Reporters Without Borders today condemned the announcement by the Zimbabwean government's Media and Information Commission (MIC) on 25 February that it is closing the independent Weekly Times for a year for "violating the Access to Information and Protection of Privacy Act." "It is the second serious press freedom violation in two weeks", the organization said.
Reporters Without Borders today condemned the announcement by the Zimbabwean government's Media and Information Commission (MIC) on 25 February that it is closing the independent Weekly Times for a year for "violating the Access to Information and Protection of Privacy Act."
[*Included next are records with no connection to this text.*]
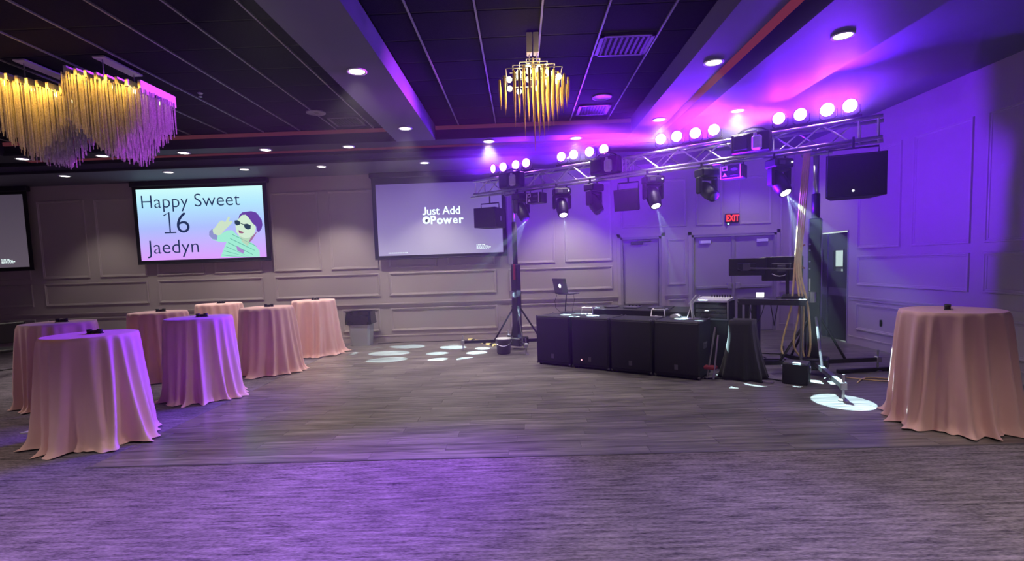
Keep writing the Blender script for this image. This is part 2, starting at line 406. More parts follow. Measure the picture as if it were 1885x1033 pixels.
# crown mouldings on the recess faces, upper lip of bay ends
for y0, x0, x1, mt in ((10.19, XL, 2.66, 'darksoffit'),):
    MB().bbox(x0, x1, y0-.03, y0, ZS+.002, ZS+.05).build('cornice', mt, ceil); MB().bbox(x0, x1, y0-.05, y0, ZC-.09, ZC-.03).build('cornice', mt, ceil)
for x0, x1 in ((LX0, LX1), (BX0, BX1)):
    MB().bbox(x0, x1, 8.655, 8.68, ZS, ZS+.04).build('cornice', 'darksoffit', ceil)
    tag(MB().bbox(x0+.01, x1-.01, 8.65, 8.679, ZC-.085, ZC-.03).build('cove_light', 'red_glow'), 'dim red cove light strip at the far end of the %s tiled ceiling bay' % ('wide left' if x0 < -3 else 'chandelier'), 'light')  # emissive strips stand in for cove light falling on the ceiling edges
tag(MB().bbox(LX0, 2.28, 9.04, 9.149, ZS-.012, ZS-.0005).build('cove_light', 'red_glow'), 'long faint red cove light strip on the far cross beam', 'light')
tag(MB().bbox(2.285, 2.389, 2.0, 9.03, ZS-.012, ZS-.0005).build('cove_light', 'orange_glow'), 'orange-red cove light strip running along the purple-lit ceiling beam', 'light')

# ------------------------------------------------------------------ doors
def far_door(name, x0, x1, leaves):
    d = link(name, None, None, ((x0+x1)/2, YF, 0)); d['kind'] = 'structure'
    w = x1-x0; h = w/2
    f = MB(); f.bbox(-h, -h+.05, -.012, .12, 0, DZ); f.bbox(h-.05, h, -.012, .12, 0, DZ); f.bbox(-h, h, -.012, .12, DZ-.05, DZ)
    f.build('door_frame', 'frame', d)
    c = MB()
    c.bbox(-h-.07, -h, -.02, 0, 0, DZ+.07); c.bbox(h, h+.07, -.02, 0, 0, DZ+.07); c.bbox(-h-.07, h+.07, -.02, 0, DZ, DZ+.07)
    c.build('casing', 'trim', d)
    iw = (w-.1)/leaves
    for k in range(leaves):
        a = -h+.05+k*iw
        leaf = MB().bbox(a+.004, a+iw-.004, .06, .105, .01, DZ-.054).build('door_leaf', 'door', d)
        if leaves == 2:
            MB().cbox((a+iw*(.30 if k == 0 else .72), .03, DZ-.16), (.24, .06, .07), .008).build('door_closer', 'white', d)
            pb = MB(); pb.cbox((a+iw/2, .02, 1.0), (iw*.86, .05, .06), .01); pb.cbox((a+(iw-.09 if k == 0 else .09), .025, 1.02), (.1, .07, .13), .01)
            pb.build('push_bar', 'frame', d)
        else:
            MB().bbox(a+.03, a+iw-.03, .045, .06, .72, DZ-.2).build('upper_panel', 'door', d)
            cl = MB(); cl.cbox((a+.32, .02, DZ-.13), (.26, .06, .06), .008); cl.tube((a+.32, .0, DZ-.10), (a+.62, -.02, DZ-.09), .012)
            cl.build('door_closer', 'greyplate', d)
            MB().cbox((a+iw/2, .025, .70), (iw*.9, .05, .05), .008).build('push_bar', 'frame', d)
    if leaves == 2: MB().bbox(-.035, .035, .03, .11, 0, DZ-.05).build('mullion', 'frame', d)
    return d
far_door('door_1', *D1, 1); far_door('door_2', *D2, 2)
# service door in the right wall: two dark leaves with small lit windows, lit room behind
d3 = link('door_3', None, None, (XR, (SD[0]+SD[1])/2, 0)); d3['kind'] = 'structure'
hw = (SD[1]-SD[0])/2
f = MB(); f.bbox(-.012, .2, -hw, -hw+.02, 0, SZ); f.bbox(-.012, .2, hw-.02, hw, 0, SZ); f.build('door_frame', 'frame', d3)
for s in (-1, 1):
    y0, y1 = (-hw+.024, -.010) if s < 0 else (.010, hw-.024)
    wy0, wy1 = (y0+y1)/2-.15, (y0+y1)/2+.15; z0, z1 = 1.31, 1.71; top = SZ-.028
    lf = MB()
    lf.bbox(.03, .07, y0, wy0, .012, top); lf.bbox(.03, .07, wy1, y1, .012, top); lf.bbox(.03, .07, wy0, wy1, .012, z0); lf.bbox(.03, .07, wy0, wy1, z1, top)
    leaf = lf.build('door_leaf', 'doorblack', d3)
    wf = MB(); t = .022
    wf.bbox(.02, .03, wy0-t, wy0+.004, z0-t, z1+t); wf.bbox(.02, .03, wy1-.004, wy1+t, z0-t, z1+t); wf.bbox(.02, .03, wy0, wy1, z0-t, z0+.004); wf.bbox(.02, .03, wy0, wy1, z1-.004, z1+t)
    wf.build('window_frame', 'blackmetal', leaf)
    MB().bbox(.045, .055, wy0, wy1, z0, z1).build('pane', mat('door_glass', (.9, 1, .97), .05, trans=1, noise=(3, .02)), leaf)
    MB().bbox(.026, .03, y0+.02, y1-.02, .85, 1.0).build('push_plate', 'greyplate', leaf)
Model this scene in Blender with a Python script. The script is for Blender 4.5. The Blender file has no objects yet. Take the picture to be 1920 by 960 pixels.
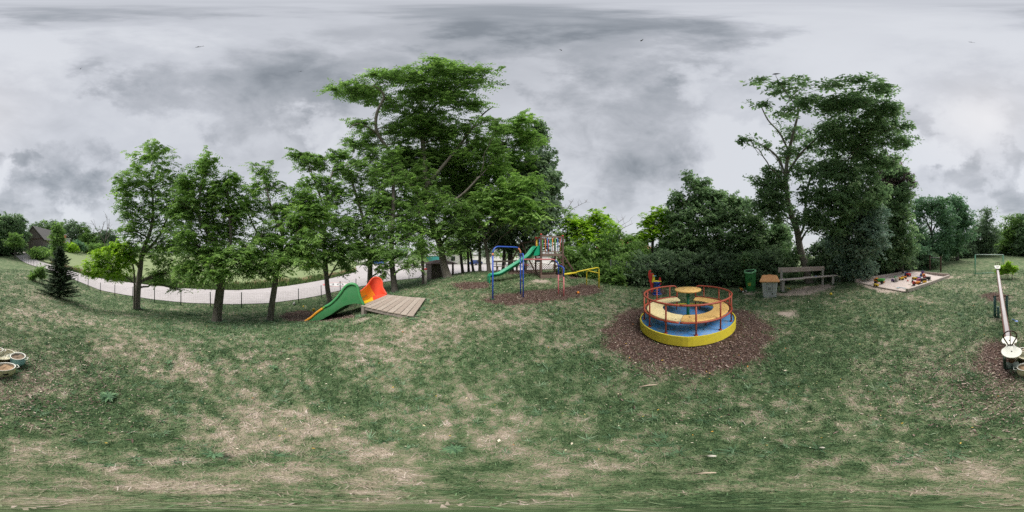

"As usual, the Zimbabwean authorities find any old pretext for gagging independent media that might spoil things for them at the height of an election campaign," the press freedom organization said, calling it "the second serious press freedom violation in two weeks," after three foreign press correspondents were forced to flee the country.
"The government does not hesitate to step up the repression one month before the 31 March legislative elections," the organization added, "although it ratified the Southern African Development Community's protocol on principles and rules for democratic elections which ought, in theory, to guarantee press freedom."
MIC chairman Tafataona Mahoso, who had threatened to close the Weekly Times in January just a week after the first issue came out, said its licence was being withdrawn because of a false statement and the failure of its owners to reveal facts. The newspaper had tricked him when it registered its licence by hiding certain aspects of its editorial line, Mahoso alleged.
According to its statutes, the Weekly Times is a privately-owned news weekly focussing on development issues.
It is the fourth privately-owned, independent newspaper to be closed in less than two years, following the Daily News, the Daily News On Sunday and The Tribune.